かといって、外国人労働者の受け入れを一気に拡大すれば、右派のコアな支持層が離反しかねない。
これが安倍晋三首相の抱える大きなジレンマだろう。
政府が国会に提出した入国管理法改正案は、単純労働者を受け入れないことを原則としてきた入管政策の大転換だ。にもかかわらず、これからの日本が目指す共生社会の長期ビジョンが見えてこない。その要因は首相にあるのではないか。
人手不足対策として幅広い職種の労働者を外国から受け入れる議論は突然浮上したわけではない。

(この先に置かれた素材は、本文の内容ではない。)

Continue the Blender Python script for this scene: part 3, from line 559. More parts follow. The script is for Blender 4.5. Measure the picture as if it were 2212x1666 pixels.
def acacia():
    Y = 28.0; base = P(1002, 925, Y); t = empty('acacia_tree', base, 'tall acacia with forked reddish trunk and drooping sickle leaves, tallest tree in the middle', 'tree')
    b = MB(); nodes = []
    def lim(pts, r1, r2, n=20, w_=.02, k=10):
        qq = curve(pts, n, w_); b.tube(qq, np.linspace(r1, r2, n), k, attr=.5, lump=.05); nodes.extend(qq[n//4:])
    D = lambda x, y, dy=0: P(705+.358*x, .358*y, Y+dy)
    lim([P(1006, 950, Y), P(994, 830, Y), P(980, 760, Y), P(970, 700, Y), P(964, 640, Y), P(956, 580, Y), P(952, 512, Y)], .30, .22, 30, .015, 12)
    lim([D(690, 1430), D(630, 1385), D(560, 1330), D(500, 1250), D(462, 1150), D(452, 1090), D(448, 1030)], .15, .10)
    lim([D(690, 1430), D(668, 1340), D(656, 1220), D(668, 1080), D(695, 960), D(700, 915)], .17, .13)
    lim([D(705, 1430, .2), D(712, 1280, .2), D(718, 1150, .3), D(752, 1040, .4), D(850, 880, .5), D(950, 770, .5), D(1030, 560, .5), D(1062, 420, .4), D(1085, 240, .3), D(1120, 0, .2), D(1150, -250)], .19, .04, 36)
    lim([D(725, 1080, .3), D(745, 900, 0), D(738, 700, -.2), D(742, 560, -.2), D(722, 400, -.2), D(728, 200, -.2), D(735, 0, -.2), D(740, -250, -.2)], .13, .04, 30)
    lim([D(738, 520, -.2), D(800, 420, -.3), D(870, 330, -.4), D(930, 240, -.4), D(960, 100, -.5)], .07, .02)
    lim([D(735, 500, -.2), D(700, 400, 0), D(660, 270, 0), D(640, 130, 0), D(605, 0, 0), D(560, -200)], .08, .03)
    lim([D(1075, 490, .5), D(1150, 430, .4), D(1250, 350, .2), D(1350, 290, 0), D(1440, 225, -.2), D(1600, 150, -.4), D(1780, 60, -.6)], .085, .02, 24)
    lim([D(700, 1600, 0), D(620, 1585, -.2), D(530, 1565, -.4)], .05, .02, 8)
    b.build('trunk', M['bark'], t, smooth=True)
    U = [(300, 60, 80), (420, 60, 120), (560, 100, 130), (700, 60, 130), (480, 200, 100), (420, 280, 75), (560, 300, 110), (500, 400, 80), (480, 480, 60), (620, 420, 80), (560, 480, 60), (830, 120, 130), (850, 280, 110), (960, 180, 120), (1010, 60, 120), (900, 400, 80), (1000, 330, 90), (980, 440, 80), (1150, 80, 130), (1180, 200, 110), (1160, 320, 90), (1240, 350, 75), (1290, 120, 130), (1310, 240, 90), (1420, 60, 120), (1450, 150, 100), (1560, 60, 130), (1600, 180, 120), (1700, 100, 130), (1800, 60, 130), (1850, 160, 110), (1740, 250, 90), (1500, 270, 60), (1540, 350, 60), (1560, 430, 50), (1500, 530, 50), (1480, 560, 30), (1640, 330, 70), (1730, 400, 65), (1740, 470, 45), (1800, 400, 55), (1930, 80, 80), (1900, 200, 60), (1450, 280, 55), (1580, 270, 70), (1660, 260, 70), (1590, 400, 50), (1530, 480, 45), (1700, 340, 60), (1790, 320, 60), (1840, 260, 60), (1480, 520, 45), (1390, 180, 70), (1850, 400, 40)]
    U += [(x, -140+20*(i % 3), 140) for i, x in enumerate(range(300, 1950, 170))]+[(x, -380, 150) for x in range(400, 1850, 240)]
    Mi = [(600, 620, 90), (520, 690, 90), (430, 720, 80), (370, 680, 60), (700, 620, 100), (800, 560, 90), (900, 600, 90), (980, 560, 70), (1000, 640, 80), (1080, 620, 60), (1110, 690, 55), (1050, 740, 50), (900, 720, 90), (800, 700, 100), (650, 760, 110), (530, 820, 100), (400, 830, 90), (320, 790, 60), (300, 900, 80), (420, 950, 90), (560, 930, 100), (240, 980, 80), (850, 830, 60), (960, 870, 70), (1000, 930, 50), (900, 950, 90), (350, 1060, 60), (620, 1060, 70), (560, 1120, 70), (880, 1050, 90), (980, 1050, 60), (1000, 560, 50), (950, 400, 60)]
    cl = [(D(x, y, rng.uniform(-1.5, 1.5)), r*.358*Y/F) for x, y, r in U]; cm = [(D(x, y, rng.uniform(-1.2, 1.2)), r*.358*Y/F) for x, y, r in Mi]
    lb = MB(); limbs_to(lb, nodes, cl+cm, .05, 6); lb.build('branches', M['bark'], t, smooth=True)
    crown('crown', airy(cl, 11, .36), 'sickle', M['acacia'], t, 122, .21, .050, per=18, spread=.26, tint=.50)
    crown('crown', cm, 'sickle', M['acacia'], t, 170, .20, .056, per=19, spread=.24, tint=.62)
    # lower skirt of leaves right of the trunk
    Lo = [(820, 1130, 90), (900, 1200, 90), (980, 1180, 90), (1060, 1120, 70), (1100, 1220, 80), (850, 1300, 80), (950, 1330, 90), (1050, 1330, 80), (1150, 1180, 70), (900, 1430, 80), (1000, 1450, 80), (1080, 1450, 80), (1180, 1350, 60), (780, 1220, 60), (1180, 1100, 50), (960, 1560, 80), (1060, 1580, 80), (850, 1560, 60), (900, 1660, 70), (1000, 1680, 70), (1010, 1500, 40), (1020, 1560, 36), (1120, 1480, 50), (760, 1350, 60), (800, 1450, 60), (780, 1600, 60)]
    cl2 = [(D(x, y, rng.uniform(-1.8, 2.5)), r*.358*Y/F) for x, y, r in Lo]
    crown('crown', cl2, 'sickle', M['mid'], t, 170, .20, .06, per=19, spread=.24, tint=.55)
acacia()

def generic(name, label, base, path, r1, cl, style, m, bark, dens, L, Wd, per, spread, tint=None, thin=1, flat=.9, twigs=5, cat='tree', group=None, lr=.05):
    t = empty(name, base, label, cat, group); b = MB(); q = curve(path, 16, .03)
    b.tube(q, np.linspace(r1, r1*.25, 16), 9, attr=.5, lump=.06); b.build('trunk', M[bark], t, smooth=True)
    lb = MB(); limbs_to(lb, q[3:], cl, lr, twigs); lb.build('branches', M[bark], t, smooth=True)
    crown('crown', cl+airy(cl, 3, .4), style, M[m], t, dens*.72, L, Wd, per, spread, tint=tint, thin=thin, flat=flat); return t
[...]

「中長期的な外国人材の受け入れの在り方」について移民政策と誤解されないように検討を進めるとの記述が登場したのは政府の「日本再興戦略改訂2014」だ。これを受け、自民党の特命委員会が就労目的の在留資格創設を16年に提言した。
この間、金融緩和を軸とするアベノミクスの行き詰まりが指摘され、首相は15年に「新三本の矢」を打ち出した。その中に介護離職者ゼロの目標が明記され、介護分野の人材確保を迫られたのを契機に、政権内の検討作業が本格化した経緯がある。
解せないのは、それだけ時間をかけて検討してきたはずなのに、外国人労働者の受け入れ環境を整備する法制度づくりが後回しになっていることだ。自民党特命委の提言が「共生の時代」を掲げ、教育や社会保障などの施策の検討を求めていたにもかかわらず、である。
首相が今回の制度改正に踏み切ったのは、経済の安定が政権の土台と考えるリアリズムによるものだろう。一方で、一定規模の外国人が定住する日本社会の将来像を描けば、右派の嫌う移民政策に踏み込んだと受け取られる恐れがある。
だから、経済の論理だけを先行させ、「移民ではない」と矮小(わいしょう)化を図っているように映る。その結果、長期ビジョンが欠落してしまった。
国会審議では、日本社会が必要としている外国人の就労を技能実習などの名目でごまかしてきた現実と正面から向き合うべきだ。将来の社会像を国民が共有できるような与野党の議論を期待したい。